What you need to do: Retype the whole listing, please, keeping every line exact and dropping the pictures.

Information provided:

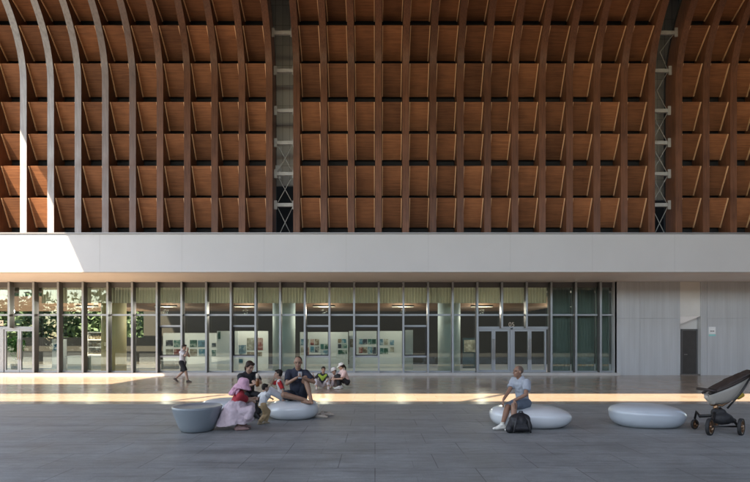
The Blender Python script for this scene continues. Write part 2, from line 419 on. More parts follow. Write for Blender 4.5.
# hall body: floor, back wall, ceiling left open to let daylight in, side walls
YBK = 33.5
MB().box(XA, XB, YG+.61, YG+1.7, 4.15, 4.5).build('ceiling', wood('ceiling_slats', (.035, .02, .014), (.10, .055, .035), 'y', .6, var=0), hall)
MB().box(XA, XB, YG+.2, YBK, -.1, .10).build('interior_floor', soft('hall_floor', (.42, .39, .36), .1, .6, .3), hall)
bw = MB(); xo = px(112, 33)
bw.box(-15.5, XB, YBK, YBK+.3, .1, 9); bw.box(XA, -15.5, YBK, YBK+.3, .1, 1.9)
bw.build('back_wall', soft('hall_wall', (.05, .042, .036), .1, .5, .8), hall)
# slats hanging below the ceiling
mb = MB()
for k in range(7): mb.box(XA, px(560, 27), YG+3.1+k*.75, YG+3.2+k*.75, 3.55, 4.1)
mb.build('ceiling_baffle', wood('baffle_wood', (.07, .04, .028), (.17, .095, .06), 'x', .55, var=0), hall)
# plinth along the foot of the glass
MB().box(XA, px(614, YG)+.1, YG-.42, YG+.2, .002, .13).build('plinth', M['plinth'], hall)
mull = [13 + 24.36*k for k in range(-2, 25)]
mull = [m_ for m_ in mull if m_ < 600] + [612.5]
ZT = pz(315, YG); ZH = pz(287.5, YG); ZD = pz(328, YG)
mc = mat('beige_curtain', (.80, .75, .60), .9)
cv = coords(mc); wv = N(mc, 'ShaderNodeTexWave'); wv.bands_direction = 'X'; wv.inputs['Scale'].default_value = 2.2; wv.inputs['Distortion'].default_value = 1.2
L(mc, cv, wv.inputs[0]); L(mc, mixc(mc, .3, (.80, .78, .68), wv.outputs[0], 'MULTIPLY'), B(mc).inputs['Base Color'])
for mm_ in (mc,):
    tl = N(mm_, 'ShaderNodeBsdfTranslucent'); tl.inputs[0].default_value = (.84, .81, .70, 1); mx = N(mm_, 'ShaderNodeMixShader'); mx.inputs[0].default_value = .5
    L(mm_, B(mm_).outputs[0], mx.inputs[1]); L(mm_, tl.outputs[0], mx.inputs[2]); L(mm_, mx.outputs[0], mm_.node_tree.nodes['Material Output'].inputs[0])
mg = soft('green_screen', (.25, .29, .27), .06, .8, .7)
def curtain(x0, x1, z0, z1, mm, parent, y=YG+.32, amp=.03):
    n = 40; v_ = []; fs = []
    for k in range(n+1):
        x = x0 + (x1-x0)*k/n; yy = y + amp*math.sin(k*1.25) + amp*.4*math.sin(k*.5)
        v_ += [(x, yy, z0), (x, yy, z1), (x, yy+.02, z1), (x, yy+.02, z0)]
    for k in range(n):
        a = 4*k; fs += [(a, a+1, a+5, a+4), (a+1, a+2, a+6, a+5), (a+2, a+3, a+7, a+6), (a+3, a, a+4, a+7)]
    fs += [(0, 3, 2, 1), (4*n, 4*n+1, 4*n+2, 4*n+3)]
    return MB().add(v_, fs, 0, False).build('curtain', mm, parent)
for i in range(len(mull)-1):
    a, b = mull[i], mull[i+1]; x0, x1 = px(a, YG), px(b, YG); cx_ = (a+b)/2
    isdoor = 475 < cx_ < 547 or -12 < cx_ < 37
    zb = ZD if isdoor else .13
    mb = MB()
    zf = zb if (isdoor and a not in (mull[0],) and not abs(a-475) < 3) else .13
    mb.box(x0-.012, x0+.042, YG-.29, YG+.06, zf, ZS, 1); mb.box(x0-.03, x0+.06, YG-.325, YG-.2905, zf, ZS)       # dark fin with a pale cap
    xl, xr = x0+.062, x1-.032
    mb.box(xl, xr, YG-.05, YG+.05, ZH, ZS, 1)                          # head band
    mb.box(xl, xr, YG-.09, YG+.05, ZT-.04, ZT+.04)
    mb.box(xl, xr, YG-.05, YG+.05, zb, zb+.07)
    opens = [159.4, 232.8, 305.3, 354, 402.3]
    op = any(abs(a-q) < 5 for q in opens)
    if op:
        z1, z2 = pz(326, YG), pz(356.5, YG)
        for z in (z1, z2): mb.box(xl, xr, YG-.09, YG+.05, z-.04, z+.04)
        t = .05
        for (p, q, r_, s_) in ((xl, xl+t, z2+.041, z1-.041), (xr-t, xr, z2+.041, z1-.041), (xl+t, xr-t, z2+.041, z2+.09), (xl+t, xr-t, z1-.09, z1-.041)):
            mb.box(p, q, YG-.07, YG+.04, r_, s_, 2)
    win = mb.build('window', [M['alu'], M['alud'], M['dark']], hall)
    MB().box(xl, xr, YG+.001, YG+.011, zb+.02, ZH+.02).build('pane', M['glass'], win)
    if 30 < cx_ < 548: curtain(x0, x1, pz(303, YG+.3), pz(286, YG+.3), mc, win)
    if cx_ > 548: curtain(x0+.04, x1-.02, .11, pz(286, YG+.3), mg, win, amp=.006)
xe = px(612.5, YG)
MB().box(xe-.03, xe+.06, YG-.30, YG+.06, .13, ZS).build('end_post', M['alu'], hall)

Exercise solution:
The Blender Python script for this scene continues. Write part 2, from line 419 on. More parts follow. Write for Blender 4.5.
# hall body: floor, back wall, ceiling left open to let daylight in, side walls
YBK = 33.5
MB().box(XA, XB, YG+.61, YG+1.7, 4.15, 4.5).build('ceiling', wood('ceiling_slats', (.035, .02, .014), (.10, .055, .035), 'y', .6, var=0), hall)
MB().box(XA, XB, YG+.2, YBK, -.1, .10).build('interior_floor', soft('hall_floor', (.42, .39, .36), .1, .6, .3), hall)
bw = MB(); xo = px(112, 33)
bw.box(-15.5, XB, YBK, YBK+.3, .1, 9); bw.box(XA, -15.5, YBK, YBK+.3, .1, 1.9)
bw.build('back_wall', soft('hall_wall', (.05, .042, .036), .1, .5, .8), hall)
# slats hanging below the ceiling
mb = MB()
for k in range(7): mb.box(XA, px(560, 27), YG+3.1+k*.75, YG+3.2+k*.75, 3.55, 4.1)
mb.build('ceiling_baffle', wood('baffle_wood', (.07, .04, .028), (.17, .095, .06), 'x', .55, var=0), hall)
# plinth along the foot of the glass
MB().box(XA, px(614, YG)+.1, YG-.42, YG+.2, .002, .13).build('plinth', M['plinth'], hall)
mull = [13 + 24.36*k for k in range(-2, 25)]
mull = [m_ for m_ in mull if m_ < 600] + [612.5]
ZT = pz(315, YG); ZH = pz(287.5, YG); ZD = pz(328, YG)
mc = mat('beige_curtain', (.80, .75, .60), .9)
cv = coords(mc); wv = N(mc, 'ShaderNodeTexWave'); wv.bands_direction = 'X'; wv.inputs['Scale'].default_value = 2.2; wv.inputs['Distortion'].default_value = 1.2
L(mc, cv, wv.inputs[0]); L(mc, mixc(mc, .3, (.80, .78, .68), wv.outputs[0], 'MULTIPLY'), B(mc).inputs['Base Color'])
for mm_ in (mc,):
    tl = N(mm_, 'ShaderNodeBsdfTranslucent'); tl.inputs[0].default_value = (.84, .81, .70, 1); mx = N(mm_, 'ShaderNodeMixShader'); mx.inputs[0].default_value = .5
    L(mm_, B(mm_).outputs[0], mx.inputs[1]); L(mm_, tl.outputs[0], mx.inputs[2]); L(mm_, mx.outputs[0], mm_.node_tree.nodes['Material Output'].inputs[0])
mg = soft('green_screen', (.25, .29, .27), .06, .8, .7)
def curtain(x0, x1, z0, z1, mm, parent, y=YG+.32, amp=.03):
    n = 40; v_ = []; fs = []
    for k in range(n+1):
        x = x0 + (x1-x0)*k/n; yy = y + amp*math.sin(k*1.25) + amp*.4*math.sin(k*.5)
        v_ += [(x, yy, z0), (x, yy, z1), (x, yy+.02, z1), (x, yy+.02, z0)]
    for k in range(n):
        a = 4*k; fs += [(a, a+1, a+5, a+4), (a+1, a+2, a+6, a+5), (a+2, a+3, a+7, a+6), (a+3, a, a+4, a+7)]
    fs += [(0, 3, 2, 1), (4*n, 4*n+1, 4*n+2, 4*n+3)]
    return MB().add(v_, fs, 0, False).build('curtain', mm, parent)
for i in range(len(mull)-1):
    a, b = mull[i], mull[i+1]; x0, x1 = px(a, YG), px(b, YG); cx_ = (a+b)/2
    isdoor = 475 < cx_ < 547 or -12 < cx_ < 37
    zb = ZD if isdoor else .13
    mb = MB()
    zf = zb if (isdoor and a not in (mull[0],) and not abs(a-475) < 3) else .13
    mb.box(x0-.012, x0+.042, YG-.29, YG+.06, zf, ZS, 1); mb.box(x0-.03, x0+.06, YG-.325, YG-.2905, zf, ZS)       # dark fin with a pale cap
    xl, xr = x0+.062, x1-.032
    mb.box(xl, xr, YG-.05, YG+.05, ZH, ZS, 1)                          # head band
    mb.box(xl, xr, YG-.09, YG+.05, ZT-.04, ZT+.04)
    mb.box(xl, xr, YG-.05, YG+.05, zb, zb+.07)
    opens = [159.4, 232.8, 305.3, 354, 402.3]
    op = any(abs(a-q) < 5 for q in opens)
    if op:
        z1, z2 = pz(326, YG), pz(356.5, YG)
        for z in (z1, z2): mb.box(xl, xr, YG-.09, YG+.05, z-.04, z+.04)
        t = .05
        for (p, q, r_, s_) in ((xl, xl+t, z2+.041, z1-.041), (xr-t, xr, z2+.041, z1-.041), (xl+t, xr-t, z2+.041, z2+.09), (xl+t, xr-t, z1-.09, z1-.041)):
            mb.box(p, q, YG-.07, YG+.04, r_, s_, 2)
    win = mb.build('window', [M['alu'], M['alud'], M['dark']], hall)
    MB().box(xl, xr, YG+.001, YG+.011, zb+.02, ZH+.02).build('pane', M['glass'], win)
    if 30 < cx_ < 548: curtain(x0, x1, pz(303, YG+.3), pz(286, YG+.3), mc, win)
    if cx_ > 548: curtain(x0+.04, x1-.02, .11, pz(286, YG+.3), mg, win, amp=.006)
xe = px(612.5, YG)
MB().box(xe-.03, xe+.06, YG-.30, YG+.06, .13, ZS).build('end_post', M['alu'], hall)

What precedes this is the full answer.